Depuis plusieurs semaines, vous le savez, nous avons tous les yeux rivés sur les indicateurs financiers et économiques et nous redoutons les conséquences des désordres financiers sur l'économie réelle. Or, si la crise financière est sans doute l'une des plus graves que nous ayons eu à affronter, il en est une autre dont on parle moins, mais qui est à mes yeux tout aussi sérieuse, et qui, plus sourde, devrait pourtant tous nous mobiliser : je veux parler de la crise alimentaire.
Nous avons tous été témoins, il y a quelques mois, des émeutes de la faim, dont le monde entier s'est ému. On en parle moins aujourd'hui, d'autant que les prix agricoles ont baissé, mais les problèmes demeurent, et ils sont très sérieux. Vous le savez, monsieur le ministre. M. Diouf, directeur général de la FAO, me disait ainsi, lors de notre récente rencontre, que, l'an prochain, presque un milliard de personnes souffriront à nouveau de la faim.

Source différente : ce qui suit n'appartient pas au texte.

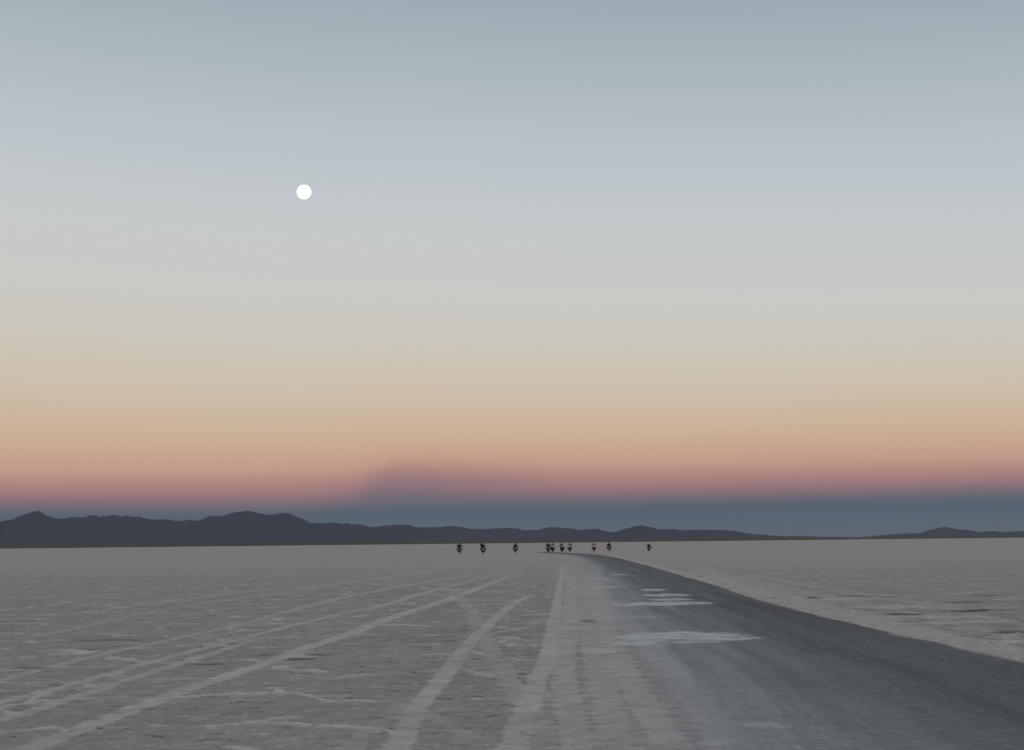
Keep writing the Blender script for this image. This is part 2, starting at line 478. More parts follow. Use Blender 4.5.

Cette crise n'est que la face émergée d'un iceberg dont nous constaterons l'importance dans quelques années ou dans quelques mois si nous ne faisons rien. L'équation est à la fois simple et très complexe : la population croît, les comportements alimentaires se modifient, la demande alimentaire augmente ; simultanément, les modifications climatiques entraînent une raréfaction de la terre disponible. Monsieur le ministre, nous devons trouver des solutions à cette situation afin de ne pas la laisser se dégrader, sans quoi la crise alimentaire, comme la crise financière, risque d'exploser à la face du monde.
C'est à la lumière de ce contexte, et alors que l'Europe refait un bilan de la PAC conduite ces dernières années, que nous devons réfléchir au budget de l'agriculture. Nous devons revoir notre système agricole dans son ensemble ; tel est bien l'esprit du bilan de santé de la PAC, qui sera présenté au Parlement européen le 19 novembre. À l'heure où la France préside l'Union, vous aurez également, monsieur le ministre, une responsabilité particulière en présidant le conseil des ministres de l'agriculture.
Il nous faut ainsi nous assurer que le nouveau système agricole européen permet d'atteindre les objectifs que nous devons nous fixer ensemble : relever le défi alimentaire dont je viens de parler et garantir une agriculture diversifiée dans ses productions, présente dans tous les territoires – vous le savez tous, mes chers collègues –, y compris les plus fragiles, et s'inscrivant dans une démarche durable, puisqu'il s'agit de la terre que nous laisserons à nos enfants.
Je rappelle que, loin de nous en tenir à un bilan financier – qui conclurait que nous faisons beaucoup pour l'agriculture –, nous devons également évaluer nos productions. Or, alors que les pères fondateurs de l'Europe s'étaient fixé pour objectif de parvenir à l'autosuffisance alimentaire, nous sommes aujourd'hui déficitaires dans bien des domaines. Sans parler de la production ovine européenne, qui représente moins de la moitié de la consommation, c'est le cas de la viande bovine elle-même, phénomène nouveau s'agissant d'un secteur qui connaît par ailleurs une crise profonde.